Tylko problem jest w tym że jej sytuacja się nie poprawiła znacząco od tamtej pory. Dziadek opłaca czynsz i kupuje sobie żarcie i alkohol, a jak go zabraknie to już w ogóle będzie kiepsko. A ona musi utrzymać siebie, dzieciaka i mieć jeszcze na inne opłaty, leki itd. Jeszcze nie tak dawno musiało jej na to starczyć 350zł alimentów jakie dostaje na dodatek nie zawsze w terminie + coś tam gdzieś sobie dorobiła jak mogła w jakiś week bo akurat dzieciak był u rodziców taty + śmieszne pieniądze z opieki. Teraz pracuje i ma niecałe 700zł + alimenty, a dzieciaka w tym czasie pilnuje jej znajomy bo nie chce jej zostawić na pastwę losu i też ta jej praca jest od tego uzależniona.
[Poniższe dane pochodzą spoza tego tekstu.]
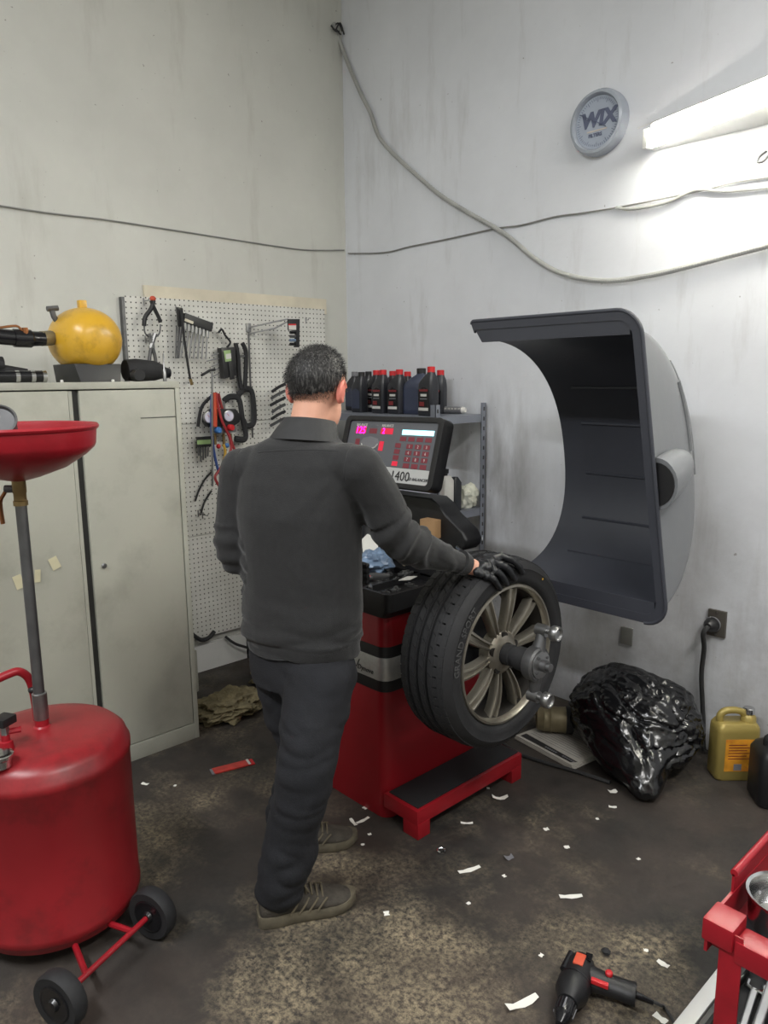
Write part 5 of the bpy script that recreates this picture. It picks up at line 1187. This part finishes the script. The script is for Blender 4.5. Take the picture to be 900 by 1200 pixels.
# ------------------------------------------------------------------ corded drill
Cq, Bk, Hn = fz(652, 1210, 0.045), fz(683, 1128, 0.045), fz(745, 1167, 0.03)
dd = (Cq - Bk).normalized(); hb = Bk + dd * 0.045; hd_ = (Hn - hb); hl = hd_.length; hd_ = hd_.normalized(); upz = V((0, 0, 1))
t = thing('corded_drill', 'black corded drill with orange-red switch lying on the floor', 'drill', (hb.x, hb.y, 0))
def seg(ps, rs, n=18, fl=0.85): 
    b = MB(); b.tube(ps, rs, n, flat=1.0); return b
tot = (Cq - Bk).length
b = seg([Bk - dd * 0.008, Bk, Bk + dd * 0.02, Bk + dd * 0.075, Bk + dd * 0.085, Bk + dd * 0.12, Bk + dd * 0.145, Bk + dd * 0.155], [0.022, 0.033, 0.040, 0.042, 0.044, 0.043, 0.030, 0.026]); mh = build(b, 'motor_housing', 'black_plastic', t)
b = seg([Bk + dd * 0.083, Bk + dd * 0.087], [0.0445, 0.0445]); build(b, 'housing_seam', 'black_gloss', mh)
b = MB(); b.tube([Bk - dd * 0.004 + upz * 0.012 - hd_ * 0.034, Bk + dd * 0.07 + upz * 0.018 - hd_ * 0.036], 0.009, 8); build(b, 'side_grip', 'black_gloss', mh)
b = seg([Bk + dd * 0.155, Bk + dd * 0.162, Bk + dd * 0.20, Bk + dd * 0.212, Bk + dd * 0.23], [0.023, 0.026, 0.024, 0.02, 0.01]); ch = build(b, 'chuck', 'black_gloss', t)
sd = dd.cross(upz)
for k in range(16):
    a = 2 * PI * k / 16; o_ = (sd * math.cos(a) + upz * math.sin(a)) * 0.0252
    b = MB(); b.tube([Bk + dd * 0.165 + o_, Bk + dd * 0.198 + o_ * 0.95], 0.0022, 5); build(b, 'chuck_rib', 'label_grey' if k % 4 == 0 else 'black_plastic', ch)
rings = []
hs = hd_.cross(upz).normalized()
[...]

Zresztą ma ją do listopada i już się boi co będzie dalej.
No i właśnie tu pojawia się pytanie. Czy biorąc pod uwagę sytuacje w jakiej pobierała tą rente i jej sytuacje finansową w jakiej się znajduje to czy jest szansa na to aby udało się coś z tym zrobić? Czy jakoś to umorzyć, jak nie umorzyć całości to chociaż jakąś część? Zawsze to by było coś choć za wiele by to też nie pomogło bo i tak nie jest w stanie tego spłacać. Wczoraj znów była w zusie bo ją zawiadomili żeby złożyła jakieś papiery aby jej to na raty rozłożyli. Tyle że spłata tego graniczy z cudem. Musi płacić co miesiąc po 200zł, czasem ktoś jej coś pomoże i trochę dołoży ale nie zawsze ma na ratę i tu znów problem bo tego długu w ogóle nie ubywa wręcz przez jakiś czas ciągle rósł. Z tego co wiem to ona na razie nie spłaciła nawet jeszcze odsetek a gdzie tu mówić o samym długu...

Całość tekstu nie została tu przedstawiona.